Stored items from a collection:
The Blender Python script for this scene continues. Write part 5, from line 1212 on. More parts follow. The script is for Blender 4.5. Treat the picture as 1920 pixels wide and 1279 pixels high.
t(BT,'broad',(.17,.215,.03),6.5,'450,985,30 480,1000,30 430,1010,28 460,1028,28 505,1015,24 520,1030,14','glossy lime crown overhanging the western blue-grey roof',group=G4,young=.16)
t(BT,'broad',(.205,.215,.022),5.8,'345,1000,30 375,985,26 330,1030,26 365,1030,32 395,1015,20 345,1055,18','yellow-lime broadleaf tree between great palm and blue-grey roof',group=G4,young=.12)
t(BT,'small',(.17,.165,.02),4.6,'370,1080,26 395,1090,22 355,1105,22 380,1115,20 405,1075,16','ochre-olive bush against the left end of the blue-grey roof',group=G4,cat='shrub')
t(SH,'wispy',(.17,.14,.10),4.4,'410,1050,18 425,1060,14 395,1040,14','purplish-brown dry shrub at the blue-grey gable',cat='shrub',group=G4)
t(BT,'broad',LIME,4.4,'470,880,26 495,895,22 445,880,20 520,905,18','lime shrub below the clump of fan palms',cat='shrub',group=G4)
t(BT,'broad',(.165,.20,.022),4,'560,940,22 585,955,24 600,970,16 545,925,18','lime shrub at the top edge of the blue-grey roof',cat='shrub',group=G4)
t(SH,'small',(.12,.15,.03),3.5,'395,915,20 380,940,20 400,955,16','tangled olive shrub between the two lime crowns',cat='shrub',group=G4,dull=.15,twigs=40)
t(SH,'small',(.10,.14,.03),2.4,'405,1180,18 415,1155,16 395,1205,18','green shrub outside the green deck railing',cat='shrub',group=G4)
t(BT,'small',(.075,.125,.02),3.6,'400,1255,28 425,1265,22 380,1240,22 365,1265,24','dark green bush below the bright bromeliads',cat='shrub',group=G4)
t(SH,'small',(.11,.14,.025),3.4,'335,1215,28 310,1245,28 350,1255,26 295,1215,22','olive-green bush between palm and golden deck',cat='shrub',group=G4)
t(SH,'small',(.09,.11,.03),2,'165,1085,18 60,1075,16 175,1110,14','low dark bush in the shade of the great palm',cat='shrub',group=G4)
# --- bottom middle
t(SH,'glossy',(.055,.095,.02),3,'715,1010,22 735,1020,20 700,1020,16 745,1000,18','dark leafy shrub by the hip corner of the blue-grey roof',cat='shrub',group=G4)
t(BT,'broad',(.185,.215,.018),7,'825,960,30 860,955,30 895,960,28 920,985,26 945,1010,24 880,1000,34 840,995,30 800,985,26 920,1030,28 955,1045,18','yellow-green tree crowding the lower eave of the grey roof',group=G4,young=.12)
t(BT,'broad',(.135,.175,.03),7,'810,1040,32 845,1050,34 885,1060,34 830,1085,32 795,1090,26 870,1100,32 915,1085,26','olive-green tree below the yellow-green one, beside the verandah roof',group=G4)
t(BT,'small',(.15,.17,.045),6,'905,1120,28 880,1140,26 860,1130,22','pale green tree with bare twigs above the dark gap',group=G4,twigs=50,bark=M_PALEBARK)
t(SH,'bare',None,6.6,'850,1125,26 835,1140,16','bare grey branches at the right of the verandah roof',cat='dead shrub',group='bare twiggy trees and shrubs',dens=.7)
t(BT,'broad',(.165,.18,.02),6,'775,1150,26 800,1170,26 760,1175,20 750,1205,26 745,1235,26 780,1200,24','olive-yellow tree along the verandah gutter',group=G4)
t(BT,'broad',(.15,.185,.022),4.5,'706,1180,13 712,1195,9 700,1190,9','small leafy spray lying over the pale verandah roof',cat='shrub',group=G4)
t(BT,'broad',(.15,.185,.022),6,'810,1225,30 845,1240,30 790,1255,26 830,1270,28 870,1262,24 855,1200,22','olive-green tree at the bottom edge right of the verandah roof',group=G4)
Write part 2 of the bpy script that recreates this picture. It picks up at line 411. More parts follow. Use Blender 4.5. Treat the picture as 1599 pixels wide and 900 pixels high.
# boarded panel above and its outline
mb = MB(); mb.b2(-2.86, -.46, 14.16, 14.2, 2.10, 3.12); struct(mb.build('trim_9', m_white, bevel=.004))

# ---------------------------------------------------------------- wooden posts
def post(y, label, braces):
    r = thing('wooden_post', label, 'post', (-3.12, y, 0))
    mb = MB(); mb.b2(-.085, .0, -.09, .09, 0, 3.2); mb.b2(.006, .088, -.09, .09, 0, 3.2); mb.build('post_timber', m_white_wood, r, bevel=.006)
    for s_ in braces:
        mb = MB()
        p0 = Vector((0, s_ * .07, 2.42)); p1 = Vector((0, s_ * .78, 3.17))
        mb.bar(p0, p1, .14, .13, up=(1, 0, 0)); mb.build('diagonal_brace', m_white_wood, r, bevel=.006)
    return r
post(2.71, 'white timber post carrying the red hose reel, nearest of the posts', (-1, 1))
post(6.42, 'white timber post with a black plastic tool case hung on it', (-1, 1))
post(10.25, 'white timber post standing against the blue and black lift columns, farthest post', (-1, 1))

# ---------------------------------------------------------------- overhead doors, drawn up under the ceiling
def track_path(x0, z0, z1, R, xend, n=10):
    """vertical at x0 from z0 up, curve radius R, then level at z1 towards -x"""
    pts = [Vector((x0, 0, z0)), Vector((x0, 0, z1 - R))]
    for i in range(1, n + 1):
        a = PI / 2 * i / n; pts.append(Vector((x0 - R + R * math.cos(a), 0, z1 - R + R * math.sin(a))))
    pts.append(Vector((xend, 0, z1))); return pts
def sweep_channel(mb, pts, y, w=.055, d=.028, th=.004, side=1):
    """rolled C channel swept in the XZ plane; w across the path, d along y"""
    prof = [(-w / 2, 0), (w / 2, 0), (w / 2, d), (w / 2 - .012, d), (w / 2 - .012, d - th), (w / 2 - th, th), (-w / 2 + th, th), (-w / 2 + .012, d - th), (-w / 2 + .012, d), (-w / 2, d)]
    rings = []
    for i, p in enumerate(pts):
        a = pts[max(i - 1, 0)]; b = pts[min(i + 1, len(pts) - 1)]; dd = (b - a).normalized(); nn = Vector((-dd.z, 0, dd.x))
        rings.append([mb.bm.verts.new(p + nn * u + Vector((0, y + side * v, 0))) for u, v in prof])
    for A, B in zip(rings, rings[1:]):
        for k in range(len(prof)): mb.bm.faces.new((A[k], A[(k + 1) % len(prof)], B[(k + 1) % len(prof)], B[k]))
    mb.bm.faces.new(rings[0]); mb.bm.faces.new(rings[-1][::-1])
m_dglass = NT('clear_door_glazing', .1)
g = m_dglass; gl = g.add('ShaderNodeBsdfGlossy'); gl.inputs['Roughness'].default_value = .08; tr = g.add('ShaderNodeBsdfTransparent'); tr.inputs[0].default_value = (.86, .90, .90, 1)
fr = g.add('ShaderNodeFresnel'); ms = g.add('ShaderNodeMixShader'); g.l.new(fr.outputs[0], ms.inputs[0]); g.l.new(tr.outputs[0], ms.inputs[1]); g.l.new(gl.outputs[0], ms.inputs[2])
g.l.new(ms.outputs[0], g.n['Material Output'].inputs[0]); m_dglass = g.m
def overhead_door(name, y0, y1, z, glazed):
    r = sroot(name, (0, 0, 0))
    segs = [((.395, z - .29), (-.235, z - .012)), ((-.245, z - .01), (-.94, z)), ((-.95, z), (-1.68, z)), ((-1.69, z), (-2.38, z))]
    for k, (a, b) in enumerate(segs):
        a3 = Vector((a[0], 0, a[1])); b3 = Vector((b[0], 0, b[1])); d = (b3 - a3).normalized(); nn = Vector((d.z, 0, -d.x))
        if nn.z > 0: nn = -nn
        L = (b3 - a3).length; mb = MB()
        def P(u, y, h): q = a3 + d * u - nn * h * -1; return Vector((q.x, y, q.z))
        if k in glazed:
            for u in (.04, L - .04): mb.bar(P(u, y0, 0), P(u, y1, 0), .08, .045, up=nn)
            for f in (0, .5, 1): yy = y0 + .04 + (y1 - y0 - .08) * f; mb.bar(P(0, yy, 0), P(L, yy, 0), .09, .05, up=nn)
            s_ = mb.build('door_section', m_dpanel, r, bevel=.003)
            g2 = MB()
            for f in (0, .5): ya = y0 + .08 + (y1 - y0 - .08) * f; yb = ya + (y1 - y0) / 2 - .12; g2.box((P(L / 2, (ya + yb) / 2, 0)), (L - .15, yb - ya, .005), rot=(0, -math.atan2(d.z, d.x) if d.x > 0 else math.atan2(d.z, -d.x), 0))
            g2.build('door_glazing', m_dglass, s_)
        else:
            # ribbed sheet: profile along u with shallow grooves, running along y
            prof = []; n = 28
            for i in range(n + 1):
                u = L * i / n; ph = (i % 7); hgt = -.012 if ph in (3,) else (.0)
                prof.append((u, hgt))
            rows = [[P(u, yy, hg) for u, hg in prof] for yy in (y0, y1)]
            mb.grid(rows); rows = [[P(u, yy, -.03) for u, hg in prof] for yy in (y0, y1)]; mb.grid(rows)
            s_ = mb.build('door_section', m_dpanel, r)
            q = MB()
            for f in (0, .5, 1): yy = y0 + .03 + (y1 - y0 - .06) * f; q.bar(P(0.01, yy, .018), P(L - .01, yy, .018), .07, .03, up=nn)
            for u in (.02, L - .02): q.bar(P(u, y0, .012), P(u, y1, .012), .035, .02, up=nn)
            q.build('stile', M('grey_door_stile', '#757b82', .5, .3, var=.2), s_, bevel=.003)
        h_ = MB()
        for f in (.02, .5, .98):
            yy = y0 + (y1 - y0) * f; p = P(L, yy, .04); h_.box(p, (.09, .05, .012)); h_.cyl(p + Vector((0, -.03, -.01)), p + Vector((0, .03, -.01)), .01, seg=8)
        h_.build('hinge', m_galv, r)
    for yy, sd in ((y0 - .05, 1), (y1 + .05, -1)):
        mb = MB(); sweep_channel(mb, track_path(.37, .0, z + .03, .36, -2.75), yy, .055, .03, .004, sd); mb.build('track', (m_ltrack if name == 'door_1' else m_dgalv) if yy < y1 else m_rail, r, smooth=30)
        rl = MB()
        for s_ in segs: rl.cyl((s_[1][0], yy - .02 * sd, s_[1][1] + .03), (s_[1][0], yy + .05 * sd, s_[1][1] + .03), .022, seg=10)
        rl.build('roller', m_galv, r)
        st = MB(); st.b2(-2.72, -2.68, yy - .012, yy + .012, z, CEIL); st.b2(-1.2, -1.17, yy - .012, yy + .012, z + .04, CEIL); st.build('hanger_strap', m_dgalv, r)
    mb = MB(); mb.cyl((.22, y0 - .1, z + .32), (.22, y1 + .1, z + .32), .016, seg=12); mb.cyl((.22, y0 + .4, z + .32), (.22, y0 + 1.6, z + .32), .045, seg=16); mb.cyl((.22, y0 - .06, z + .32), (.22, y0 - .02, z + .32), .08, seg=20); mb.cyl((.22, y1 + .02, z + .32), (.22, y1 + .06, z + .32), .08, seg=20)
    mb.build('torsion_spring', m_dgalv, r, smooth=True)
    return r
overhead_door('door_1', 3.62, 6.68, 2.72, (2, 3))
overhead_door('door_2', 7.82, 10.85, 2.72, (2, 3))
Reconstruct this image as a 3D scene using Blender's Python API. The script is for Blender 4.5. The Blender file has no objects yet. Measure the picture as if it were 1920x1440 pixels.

● **WHAT THE TASK REQUIRES**: Working from the data above, extract solely the lines from the one containing "Write part 2" through the one containing "mb = MB(); mb.b2(-2.86, -.46, 14.16, 14.2, 2.10, 3.12);", exactly as they appear, both included.

● **SOLVED EXERCISE**:
Write part 2 of the bpy script that recreates this picture. It picks up at line 411. More parts follow. Use Blender 4.5. Treat the picture as 1599 pixels wide and 900 pixels high.
# boarded panel above and its outline
mb = MB(); mb.b2(-2.86, -.46, 14.16, 14.2, 2.10, 3.12); struct(mb.build('trim_9', m_white, bevel=.004))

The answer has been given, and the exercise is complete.